Since time immemorial, human beings have yearnt to fly. But where the absence of wings keeps our helium minds from floating too close to the sun, the works of Greg Mallyon bravely soar, presenting aerial views of sprawling landscapes that the Victoria-based artist layers together to offer us a glimpse through avian eyes.
Obsessed with art from a young age, Mallyon began his art practice proper at the age of 17 after winning a fellowship to the Queensland College of Art. For the last three decades he has partaken in more than 40 solo exhibitions with works that, even now, remain ever-evolving, inspired by his incessant travelling across Australia and overseas in anything from commercial aircraft, light planes, helicopters to hot air balloons. “Each day is different,” he says, “and all my work is inspired by my own travels”. Where one day may involve field sketches or photographs, another may comprise print etchings or large-scale paintings.
“Geographical features such as lakes, mountain ranges, snaking rivers and deserts along with the imprints of human civilization create an endless source of fascination,” he says, though the inspiration does not always need to be so macro.

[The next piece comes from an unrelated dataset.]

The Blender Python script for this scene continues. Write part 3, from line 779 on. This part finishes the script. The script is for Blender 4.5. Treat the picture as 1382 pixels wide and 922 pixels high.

Something so small as “lichen growing on a rock” can offer up its colour or the pathways by which it grows, manifesting in the hues and fine lines Mallyon marks into his pieces. Lake in Wimmera is at first discernible only by those things in its name: a lake, bordered on one side by a city, and on others by mountainous greenery. But such are the layers in Mallyon’s practice that they invite a closer look, thrilling our minds with new possibilities for what things within his works might be. Is the multi-hued green in the corner, believed to be a city, not a city at all but some lichenous growth? Are the fine lines motorways, or are they the cracks in dried riverbeds?
Staring at Desert Landscape plays tricks on the senses. We fall into pink vibrance as it, with irony, seems to pour down like water over smooth glass. Indigo Landscape could be cut sapphire under a microscope, or the cartography of ancient Atlantis. “I use anything from ground pumice, acrylic paint, varnishes, collage applied on surfaces such as Japanese rice paper, canvas, wood, and sheets of aluminium,” Mallyon says. It is no wonder then, when the artist’s repertoire for creation is so expansive that we look upon his works as though we too are in the clouds where he once was, gazing down with acuity at layered landscapes that shift and change the longer we look.